Print the entries below exactly as they appear, from the first line up to and including the line with "bowl('ceramic_bowl', 'amber ceramic bowl on the lower". Do not print any pictures.

__EXERCISE INPUT__.
· · · · · · ·

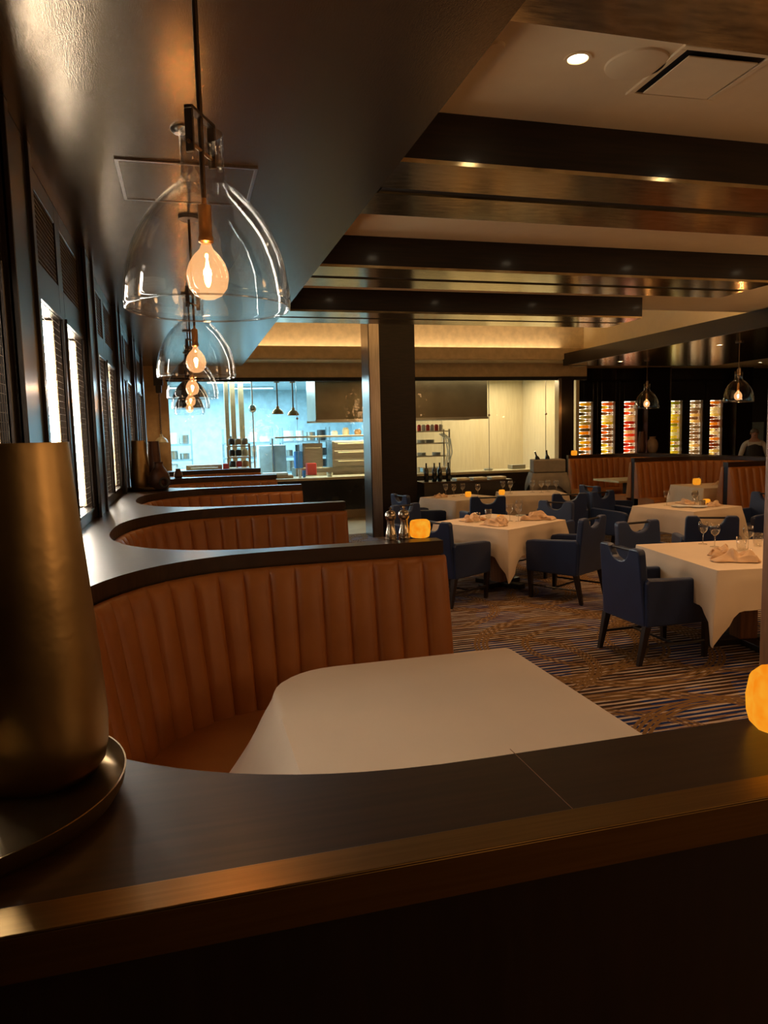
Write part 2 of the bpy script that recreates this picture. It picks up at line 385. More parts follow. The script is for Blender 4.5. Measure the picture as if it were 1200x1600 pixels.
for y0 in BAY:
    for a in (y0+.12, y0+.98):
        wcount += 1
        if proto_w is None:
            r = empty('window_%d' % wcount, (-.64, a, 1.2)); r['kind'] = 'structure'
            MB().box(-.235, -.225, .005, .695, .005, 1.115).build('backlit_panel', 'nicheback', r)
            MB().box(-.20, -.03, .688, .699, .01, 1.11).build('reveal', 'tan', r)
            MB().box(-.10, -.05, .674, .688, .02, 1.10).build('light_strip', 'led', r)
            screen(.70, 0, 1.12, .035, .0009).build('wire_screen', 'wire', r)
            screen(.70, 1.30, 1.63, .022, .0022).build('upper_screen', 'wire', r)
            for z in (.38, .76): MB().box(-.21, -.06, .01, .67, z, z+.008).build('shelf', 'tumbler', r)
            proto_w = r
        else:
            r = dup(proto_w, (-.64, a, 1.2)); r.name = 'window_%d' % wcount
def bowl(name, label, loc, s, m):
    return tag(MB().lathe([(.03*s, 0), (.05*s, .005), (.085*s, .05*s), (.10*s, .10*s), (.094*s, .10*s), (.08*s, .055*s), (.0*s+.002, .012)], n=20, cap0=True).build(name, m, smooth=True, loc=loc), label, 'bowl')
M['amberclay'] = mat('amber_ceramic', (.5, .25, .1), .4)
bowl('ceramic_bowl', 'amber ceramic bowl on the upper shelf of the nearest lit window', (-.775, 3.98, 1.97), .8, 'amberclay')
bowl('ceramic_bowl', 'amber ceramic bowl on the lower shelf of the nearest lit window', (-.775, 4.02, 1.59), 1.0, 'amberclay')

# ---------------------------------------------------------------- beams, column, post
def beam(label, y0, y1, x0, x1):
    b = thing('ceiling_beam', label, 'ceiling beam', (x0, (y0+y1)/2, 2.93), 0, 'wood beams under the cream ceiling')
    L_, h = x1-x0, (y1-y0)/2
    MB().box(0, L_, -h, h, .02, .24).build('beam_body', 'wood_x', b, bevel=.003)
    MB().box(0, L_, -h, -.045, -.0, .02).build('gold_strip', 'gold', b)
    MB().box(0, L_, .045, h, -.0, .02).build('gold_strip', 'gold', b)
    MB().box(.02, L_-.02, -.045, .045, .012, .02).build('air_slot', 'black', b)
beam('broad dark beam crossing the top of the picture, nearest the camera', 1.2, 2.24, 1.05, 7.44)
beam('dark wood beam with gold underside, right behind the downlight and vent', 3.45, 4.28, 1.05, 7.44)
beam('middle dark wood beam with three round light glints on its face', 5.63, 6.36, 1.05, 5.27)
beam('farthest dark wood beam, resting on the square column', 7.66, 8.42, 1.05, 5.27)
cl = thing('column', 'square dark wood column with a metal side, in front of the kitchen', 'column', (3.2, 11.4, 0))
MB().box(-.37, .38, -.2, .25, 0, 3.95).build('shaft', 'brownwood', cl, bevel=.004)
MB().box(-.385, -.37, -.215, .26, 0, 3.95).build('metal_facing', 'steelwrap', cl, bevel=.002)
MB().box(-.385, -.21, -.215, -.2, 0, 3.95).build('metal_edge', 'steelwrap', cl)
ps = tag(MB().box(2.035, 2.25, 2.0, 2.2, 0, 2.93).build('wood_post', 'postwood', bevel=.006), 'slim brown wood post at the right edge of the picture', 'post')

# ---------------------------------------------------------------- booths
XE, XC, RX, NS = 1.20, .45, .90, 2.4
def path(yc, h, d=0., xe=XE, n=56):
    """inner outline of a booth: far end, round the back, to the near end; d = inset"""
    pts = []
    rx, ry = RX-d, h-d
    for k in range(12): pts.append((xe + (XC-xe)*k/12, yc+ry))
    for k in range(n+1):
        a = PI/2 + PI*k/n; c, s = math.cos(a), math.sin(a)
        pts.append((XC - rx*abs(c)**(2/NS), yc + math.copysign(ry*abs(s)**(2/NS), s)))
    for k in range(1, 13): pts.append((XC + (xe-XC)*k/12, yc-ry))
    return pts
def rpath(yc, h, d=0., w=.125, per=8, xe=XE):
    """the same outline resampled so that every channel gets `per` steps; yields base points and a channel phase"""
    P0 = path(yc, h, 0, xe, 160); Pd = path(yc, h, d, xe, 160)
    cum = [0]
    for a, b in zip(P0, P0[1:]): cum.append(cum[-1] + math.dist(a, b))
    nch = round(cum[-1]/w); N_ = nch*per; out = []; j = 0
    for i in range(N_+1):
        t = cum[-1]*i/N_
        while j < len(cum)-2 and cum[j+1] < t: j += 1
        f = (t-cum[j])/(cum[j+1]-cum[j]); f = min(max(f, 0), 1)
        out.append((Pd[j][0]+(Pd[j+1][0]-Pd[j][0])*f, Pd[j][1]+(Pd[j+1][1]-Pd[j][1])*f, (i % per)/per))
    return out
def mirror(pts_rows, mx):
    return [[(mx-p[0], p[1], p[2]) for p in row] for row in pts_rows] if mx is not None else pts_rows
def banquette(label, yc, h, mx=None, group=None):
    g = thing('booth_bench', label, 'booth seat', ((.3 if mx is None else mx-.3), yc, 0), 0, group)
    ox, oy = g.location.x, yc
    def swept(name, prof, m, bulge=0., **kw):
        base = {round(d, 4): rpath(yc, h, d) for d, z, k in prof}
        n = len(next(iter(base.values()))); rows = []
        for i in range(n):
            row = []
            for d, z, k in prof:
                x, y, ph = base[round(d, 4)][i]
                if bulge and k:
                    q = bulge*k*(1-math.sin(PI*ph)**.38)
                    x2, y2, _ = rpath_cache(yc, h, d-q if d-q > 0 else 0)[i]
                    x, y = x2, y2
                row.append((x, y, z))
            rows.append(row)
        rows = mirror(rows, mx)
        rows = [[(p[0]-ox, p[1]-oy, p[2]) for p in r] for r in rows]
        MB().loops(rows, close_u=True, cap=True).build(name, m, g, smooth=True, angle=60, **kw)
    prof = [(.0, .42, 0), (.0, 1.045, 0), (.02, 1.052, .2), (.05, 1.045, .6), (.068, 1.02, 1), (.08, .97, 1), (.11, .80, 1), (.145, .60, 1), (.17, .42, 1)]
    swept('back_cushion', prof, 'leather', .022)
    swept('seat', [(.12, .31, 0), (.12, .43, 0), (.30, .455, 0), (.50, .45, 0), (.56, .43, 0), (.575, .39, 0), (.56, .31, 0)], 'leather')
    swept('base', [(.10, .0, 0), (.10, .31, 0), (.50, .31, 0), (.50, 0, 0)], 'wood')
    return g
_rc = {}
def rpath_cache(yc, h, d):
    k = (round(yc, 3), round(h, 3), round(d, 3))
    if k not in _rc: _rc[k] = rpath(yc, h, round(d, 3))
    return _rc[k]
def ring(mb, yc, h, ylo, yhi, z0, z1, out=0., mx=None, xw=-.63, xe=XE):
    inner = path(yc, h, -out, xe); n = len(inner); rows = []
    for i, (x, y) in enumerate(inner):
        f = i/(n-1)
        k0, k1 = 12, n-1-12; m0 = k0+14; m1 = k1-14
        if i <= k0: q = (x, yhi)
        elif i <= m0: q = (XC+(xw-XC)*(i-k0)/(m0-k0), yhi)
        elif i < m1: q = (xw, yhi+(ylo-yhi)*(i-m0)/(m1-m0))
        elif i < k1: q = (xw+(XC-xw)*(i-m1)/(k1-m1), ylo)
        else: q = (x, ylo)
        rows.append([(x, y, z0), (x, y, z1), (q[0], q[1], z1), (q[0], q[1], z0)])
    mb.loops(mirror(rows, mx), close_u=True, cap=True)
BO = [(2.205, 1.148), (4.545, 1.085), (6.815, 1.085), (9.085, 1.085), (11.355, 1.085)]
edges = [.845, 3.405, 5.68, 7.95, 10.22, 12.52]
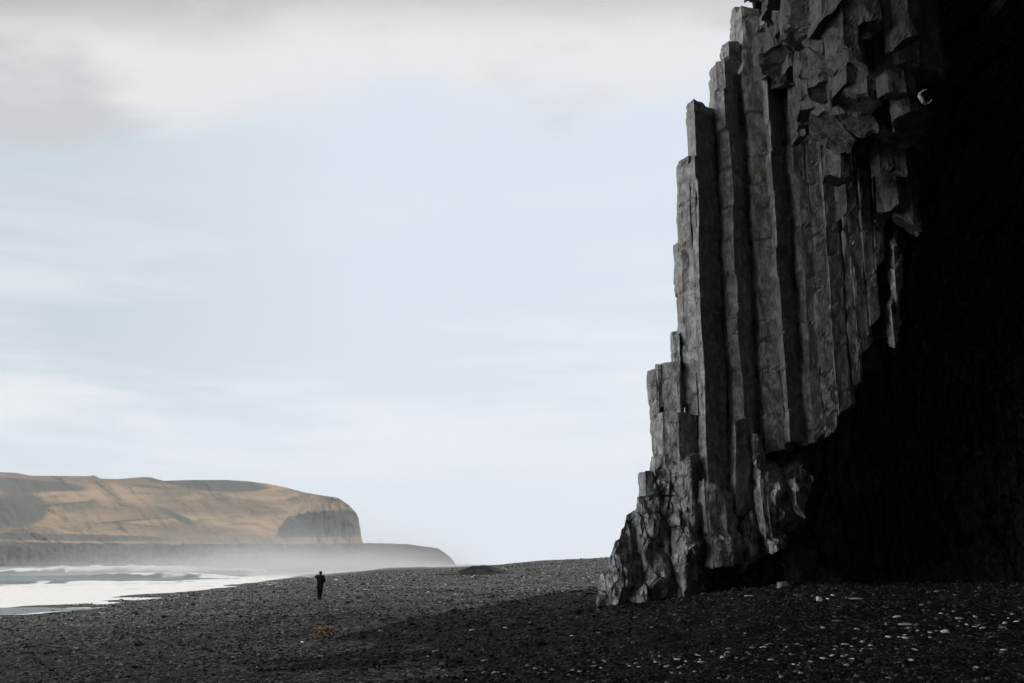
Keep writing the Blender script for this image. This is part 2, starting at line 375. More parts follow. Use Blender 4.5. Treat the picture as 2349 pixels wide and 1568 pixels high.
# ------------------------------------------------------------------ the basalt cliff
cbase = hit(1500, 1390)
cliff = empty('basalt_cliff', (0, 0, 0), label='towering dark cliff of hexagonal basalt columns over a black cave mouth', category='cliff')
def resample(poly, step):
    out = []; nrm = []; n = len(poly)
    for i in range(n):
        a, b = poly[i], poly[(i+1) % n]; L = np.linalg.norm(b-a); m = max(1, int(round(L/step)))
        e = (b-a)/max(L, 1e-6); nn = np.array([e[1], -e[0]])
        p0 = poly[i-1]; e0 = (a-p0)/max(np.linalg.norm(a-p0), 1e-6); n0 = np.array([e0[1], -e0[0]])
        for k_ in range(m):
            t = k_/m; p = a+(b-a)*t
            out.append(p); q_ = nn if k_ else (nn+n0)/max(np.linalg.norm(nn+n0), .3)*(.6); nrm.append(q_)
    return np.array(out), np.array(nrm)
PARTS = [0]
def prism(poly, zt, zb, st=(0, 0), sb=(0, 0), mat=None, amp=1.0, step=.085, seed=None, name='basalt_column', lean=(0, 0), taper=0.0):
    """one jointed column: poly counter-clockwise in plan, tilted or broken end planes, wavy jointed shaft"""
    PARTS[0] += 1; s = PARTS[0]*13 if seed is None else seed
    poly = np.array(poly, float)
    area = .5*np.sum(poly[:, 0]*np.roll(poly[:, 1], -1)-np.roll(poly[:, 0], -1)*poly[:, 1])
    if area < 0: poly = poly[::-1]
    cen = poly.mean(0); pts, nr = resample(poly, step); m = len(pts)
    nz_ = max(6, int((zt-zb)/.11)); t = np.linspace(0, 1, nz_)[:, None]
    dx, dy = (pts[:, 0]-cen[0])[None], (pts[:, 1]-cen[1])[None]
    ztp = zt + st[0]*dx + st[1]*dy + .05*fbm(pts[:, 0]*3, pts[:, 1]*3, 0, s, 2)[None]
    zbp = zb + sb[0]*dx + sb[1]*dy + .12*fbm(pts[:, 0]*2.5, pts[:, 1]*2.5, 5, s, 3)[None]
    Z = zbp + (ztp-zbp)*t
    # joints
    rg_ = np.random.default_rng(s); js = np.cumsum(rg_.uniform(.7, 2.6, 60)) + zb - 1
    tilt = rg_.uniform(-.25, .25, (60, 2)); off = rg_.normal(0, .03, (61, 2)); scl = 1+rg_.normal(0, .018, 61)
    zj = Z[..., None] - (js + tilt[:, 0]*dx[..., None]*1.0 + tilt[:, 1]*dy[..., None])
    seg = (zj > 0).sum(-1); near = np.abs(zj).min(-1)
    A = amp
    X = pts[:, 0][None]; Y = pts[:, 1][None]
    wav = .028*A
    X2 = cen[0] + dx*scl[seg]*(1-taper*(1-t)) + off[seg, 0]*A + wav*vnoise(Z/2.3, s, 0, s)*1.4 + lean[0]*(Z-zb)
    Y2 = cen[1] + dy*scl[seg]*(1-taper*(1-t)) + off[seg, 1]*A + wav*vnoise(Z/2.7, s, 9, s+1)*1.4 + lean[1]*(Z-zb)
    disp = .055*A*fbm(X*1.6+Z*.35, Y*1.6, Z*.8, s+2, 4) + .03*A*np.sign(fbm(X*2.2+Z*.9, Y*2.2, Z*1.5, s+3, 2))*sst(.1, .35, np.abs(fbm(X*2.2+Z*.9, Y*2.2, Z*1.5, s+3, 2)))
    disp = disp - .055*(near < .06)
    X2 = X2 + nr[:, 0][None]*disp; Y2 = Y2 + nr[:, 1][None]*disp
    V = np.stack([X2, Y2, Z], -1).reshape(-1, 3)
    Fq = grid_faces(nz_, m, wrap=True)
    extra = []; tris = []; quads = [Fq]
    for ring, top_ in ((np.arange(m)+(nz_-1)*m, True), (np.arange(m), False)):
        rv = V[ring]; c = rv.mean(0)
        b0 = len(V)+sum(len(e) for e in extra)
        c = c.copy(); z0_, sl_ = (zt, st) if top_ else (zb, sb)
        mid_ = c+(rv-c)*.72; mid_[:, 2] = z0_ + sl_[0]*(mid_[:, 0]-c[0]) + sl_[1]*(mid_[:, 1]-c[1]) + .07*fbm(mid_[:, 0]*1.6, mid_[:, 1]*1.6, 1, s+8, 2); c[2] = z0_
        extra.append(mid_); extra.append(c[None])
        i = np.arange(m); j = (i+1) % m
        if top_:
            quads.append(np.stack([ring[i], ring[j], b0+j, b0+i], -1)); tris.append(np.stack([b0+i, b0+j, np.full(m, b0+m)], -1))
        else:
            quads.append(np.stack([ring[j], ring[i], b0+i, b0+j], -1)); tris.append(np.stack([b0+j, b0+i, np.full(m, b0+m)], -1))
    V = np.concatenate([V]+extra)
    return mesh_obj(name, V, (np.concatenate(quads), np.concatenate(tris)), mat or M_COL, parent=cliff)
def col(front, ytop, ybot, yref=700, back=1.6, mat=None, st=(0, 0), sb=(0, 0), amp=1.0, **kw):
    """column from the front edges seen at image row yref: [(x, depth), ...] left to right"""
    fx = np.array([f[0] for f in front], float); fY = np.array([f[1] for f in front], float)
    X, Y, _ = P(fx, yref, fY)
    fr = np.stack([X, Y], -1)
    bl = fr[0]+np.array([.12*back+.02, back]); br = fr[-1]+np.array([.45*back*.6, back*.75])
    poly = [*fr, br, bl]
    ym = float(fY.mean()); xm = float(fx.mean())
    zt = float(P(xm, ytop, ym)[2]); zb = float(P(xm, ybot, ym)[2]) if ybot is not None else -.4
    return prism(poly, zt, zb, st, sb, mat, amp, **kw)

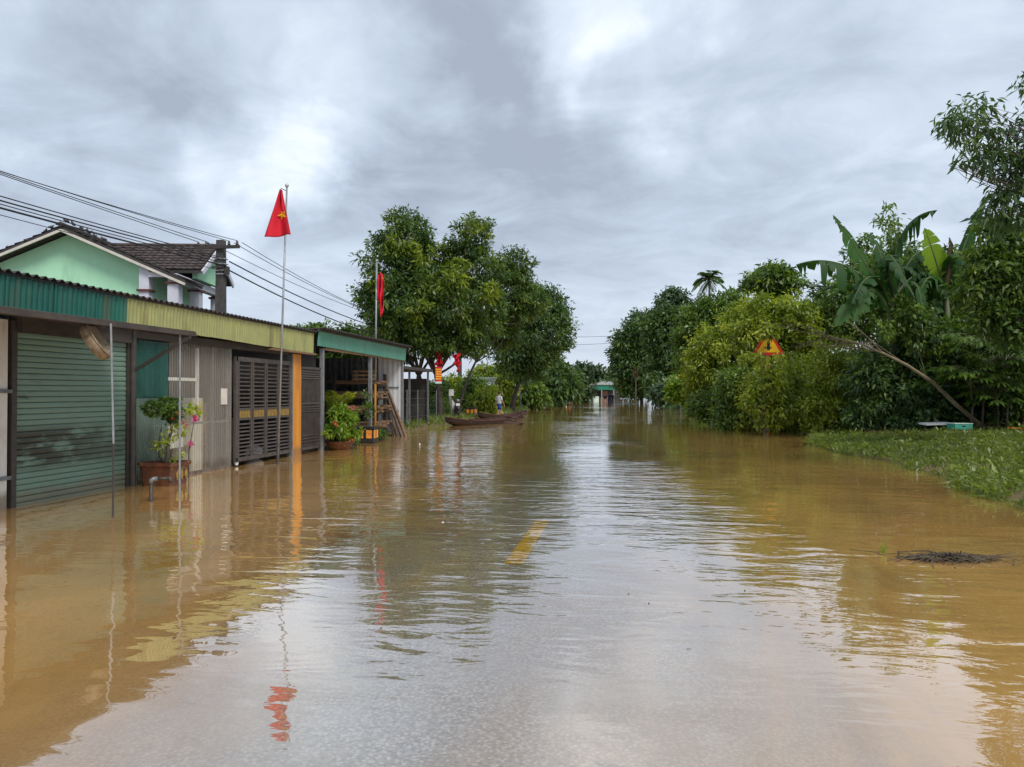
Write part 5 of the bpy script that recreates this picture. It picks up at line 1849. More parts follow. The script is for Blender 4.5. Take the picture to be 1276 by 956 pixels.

· · · · · · ·

__CORRECT ANSWER__.
Write part 2 of the bpy script that recreates this picture. It picks up at line 385. More parts follow. The script is for Blender 4.5. Measure the picture as if it were 1200x1600 pixels.
for y0 in BAY:
    for a in (y0+.12, y0+.98):
        wcount += 1
        if proto_w is None:
            r = empty('window_%d' % wcount, (-.64, a, 1.2)); r['kind'] = 'structure'
            MB().box(-.235, -.225, .005, .695, .005, 1.115).build('backlit_panel', 'nicheback', r)
            MB().box(-.20, -.03, .688, .699, .01, 1.11).build('reveal', 'tan', r)
            MB().box(-.10, -.05, .674, .688, .02, 1.10).build('light_strip', 'led', r)
            screen(.70, 0, 1.12, .035, .0009).build('wire_screen', 'wire', r)
            screen(.70, 1.30, 1.63, .022, .0022).build('upper_screen', 'wire', r)
            for z in (.38, .76): MB().box(-.21, -.06, .01, .67, z, z+.008).build('shelf', 'tumbler', r)
            proto_w = r
        else:
            r = dup(proto_w, (-.64, a, 1.2)); r.name = 'window_%d' % wcount
def bowl(name, label, loc, s, m):
    return tag(MB().lathe([(.03*s, 0), (.05*s, .005), (.085*s, .05*s), (.10*s, .10*s), (.094*s, .10*s), (.08*s, .055*s), (.0*s+.002, .012)], n=20, cap0=True).build(name, m, smooth=True, loc=loc), label, 'bowl')
M['amberclay'] = mat('amber_ceramic', (.5, .25, .1), .4)
bowl('ceramic_bowl', 'amber ceramic bowl on the upper shelf of the nearest lit window', (-.775, 3.98, 1.97), .8, 'amberclay')
bowl('ceramic_bowl', 'amber ceramic bowl on the lower shelf of the nearest lit window', (-.775, 4.02, 1.59), 1.0, 'amberclay')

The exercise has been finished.